Mbah Hamid Chasbulloh TambakBeras, Wachid Hasyim dan Hormat Bendera

Gerbang pondok pesantren Bahrul Ulum Tambakberas Jombang (muktamarnu.com)
Baiturahman News - Mbah Kyai Chamid adalah putra mbah Chasbulloh Said Tambakberas yang wafat tahun 1956 M. Dalam tutur tinular yang beredar, sepulang belajar dari Makkah, hidup beliau hanya ngglutek (fokus dan tinggal) di pondok utk ngajar para santri atau ngaji di kampung kampung sekitar Tambakberas saja.
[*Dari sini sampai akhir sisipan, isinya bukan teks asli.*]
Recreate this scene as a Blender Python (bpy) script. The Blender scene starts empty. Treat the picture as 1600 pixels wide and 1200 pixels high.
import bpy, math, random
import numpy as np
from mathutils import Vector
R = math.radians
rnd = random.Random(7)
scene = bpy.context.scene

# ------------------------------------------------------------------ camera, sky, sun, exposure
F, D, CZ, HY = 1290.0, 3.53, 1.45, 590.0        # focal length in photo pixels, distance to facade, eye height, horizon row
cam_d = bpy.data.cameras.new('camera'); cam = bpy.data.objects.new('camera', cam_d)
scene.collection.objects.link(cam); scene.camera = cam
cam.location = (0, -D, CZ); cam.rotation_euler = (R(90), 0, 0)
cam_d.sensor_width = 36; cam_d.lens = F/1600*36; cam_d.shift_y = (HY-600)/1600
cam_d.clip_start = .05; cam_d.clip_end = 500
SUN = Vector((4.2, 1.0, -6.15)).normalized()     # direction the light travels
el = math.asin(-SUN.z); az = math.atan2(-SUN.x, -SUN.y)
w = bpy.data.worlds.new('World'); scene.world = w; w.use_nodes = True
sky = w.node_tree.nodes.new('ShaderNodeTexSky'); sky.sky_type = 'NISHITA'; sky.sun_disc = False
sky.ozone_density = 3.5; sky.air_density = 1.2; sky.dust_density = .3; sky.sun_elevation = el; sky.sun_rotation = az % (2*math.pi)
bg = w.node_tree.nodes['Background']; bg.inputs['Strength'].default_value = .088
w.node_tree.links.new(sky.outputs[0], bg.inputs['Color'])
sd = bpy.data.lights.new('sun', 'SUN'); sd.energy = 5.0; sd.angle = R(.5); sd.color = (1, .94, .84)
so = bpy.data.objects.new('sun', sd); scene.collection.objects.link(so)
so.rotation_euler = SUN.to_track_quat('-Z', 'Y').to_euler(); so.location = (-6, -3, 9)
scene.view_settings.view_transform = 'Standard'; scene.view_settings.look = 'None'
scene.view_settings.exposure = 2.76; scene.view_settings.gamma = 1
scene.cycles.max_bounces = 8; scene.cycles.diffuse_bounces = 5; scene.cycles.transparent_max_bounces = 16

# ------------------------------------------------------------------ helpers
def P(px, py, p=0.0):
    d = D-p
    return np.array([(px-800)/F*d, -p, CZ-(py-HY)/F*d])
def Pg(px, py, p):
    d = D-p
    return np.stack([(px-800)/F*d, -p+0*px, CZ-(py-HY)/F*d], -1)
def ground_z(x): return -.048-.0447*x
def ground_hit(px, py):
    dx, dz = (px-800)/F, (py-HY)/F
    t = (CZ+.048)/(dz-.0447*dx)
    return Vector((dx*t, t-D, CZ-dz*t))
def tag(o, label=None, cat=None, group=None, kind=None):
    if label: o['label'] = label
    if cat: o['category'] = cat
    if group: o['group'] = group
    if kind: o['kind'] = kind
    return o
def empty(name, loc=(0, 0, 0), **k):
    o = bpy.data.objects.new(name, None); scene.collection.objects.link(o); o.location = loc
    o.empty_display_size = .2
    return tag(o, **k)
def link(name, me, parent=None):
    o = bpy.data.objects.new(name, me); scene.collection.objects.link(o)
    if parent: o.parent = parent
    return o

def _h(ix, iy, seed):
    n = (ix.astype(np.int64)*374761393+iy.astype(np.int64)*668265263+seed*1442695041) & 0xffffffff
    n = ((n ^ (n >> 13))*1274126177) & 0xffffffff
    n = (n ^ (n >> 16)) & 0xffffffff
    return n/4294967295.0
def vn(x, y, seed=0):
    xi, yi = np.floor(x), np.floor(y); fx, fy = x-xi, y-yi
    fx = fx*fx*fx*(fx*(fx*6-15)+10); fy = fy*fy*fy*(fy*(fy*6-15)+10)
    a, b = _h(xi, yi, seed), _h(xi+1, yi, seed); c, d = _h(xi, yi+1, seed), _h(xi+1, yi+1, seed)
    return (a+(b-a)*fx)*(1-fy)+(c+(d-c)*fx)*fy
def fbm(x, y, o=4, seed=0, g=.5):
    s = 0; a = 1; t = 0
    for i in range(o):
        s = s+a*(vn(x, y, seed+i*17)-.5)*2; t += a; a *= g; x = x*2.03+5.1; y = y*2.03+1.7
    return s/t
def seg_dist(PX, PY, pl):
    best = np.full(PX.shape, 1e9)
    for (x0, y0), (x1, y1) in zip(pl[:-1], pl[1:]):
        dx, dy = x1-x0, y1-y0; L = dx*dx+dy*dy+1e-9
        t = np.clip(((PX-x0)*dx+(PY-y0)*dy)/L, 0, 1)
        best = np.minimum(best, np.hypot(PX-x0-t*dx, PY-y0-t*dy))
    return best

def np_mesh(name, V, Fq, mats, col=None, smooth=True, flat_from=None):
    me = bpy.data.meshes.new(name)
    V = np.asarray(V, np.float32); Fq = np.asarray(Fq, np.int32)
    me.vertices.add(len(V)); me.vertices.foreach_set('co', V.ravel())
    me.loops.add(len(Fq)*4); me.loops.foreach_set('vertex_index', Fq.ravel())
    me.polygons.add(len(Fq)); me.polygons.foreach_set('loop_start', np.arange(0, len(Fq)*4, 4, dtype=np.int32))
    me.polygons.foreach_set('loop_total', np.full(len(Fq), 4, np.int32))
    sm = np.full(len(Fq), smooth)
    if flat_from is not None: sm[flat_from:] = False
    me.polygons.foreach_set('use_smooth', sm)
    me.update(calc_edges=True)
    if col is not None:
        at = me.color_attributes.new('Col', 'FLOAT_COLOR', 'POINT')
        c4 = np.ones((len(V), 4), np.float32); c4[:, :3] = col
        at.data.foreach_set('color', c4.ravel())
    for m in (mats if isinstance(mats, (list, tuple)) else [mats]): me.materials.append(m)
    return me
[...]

Jadi, bisa dikata, mbah Hamid yang mbengkoni pondok dengan dibantu mbah Kyai Fattah, sedang mbah Wahab Chasbulloh bertugas untuk dakwah memperkenalkan NU keluar kota dan propinsi. Kalau pulang saja mbah Wahab ngajar santri.
Di antara kelebihan mbah Hamid:
1. Istiqomah mengajar dan ngimami di masjid pondok. Ke-istiqomahan inilah yg melahirkan kelebihan kelebihan mbah Hamid yg lain.
Bukti lain dari istiqomahnya mbah kyai Hamid dapat ditelusuri dari cerita Mbah Suroso (lahir tahun 1930, beliau santri, sekaligus tukang nyapu masjid dan pondok). Mbah Suroso bertutur kepada saya pada tgl 15 Agustus 2016 di bancik masjid setelah jamaah dzuhur, bahwa kyai Hamid berpesan kepada mbah Suroso (yang saat itu minta ijazah doa) agar dimanapun berada, asal tidak di tempat kotor (spt wc dll) supaya membaca sholawat, kalau capek baca sholawat bisa ganti  baca surat ikhlas. Di sini bisa dipahami, amalan rutin mbah Hamid salah satunya ya membaca sholawat dan surat ikhlas.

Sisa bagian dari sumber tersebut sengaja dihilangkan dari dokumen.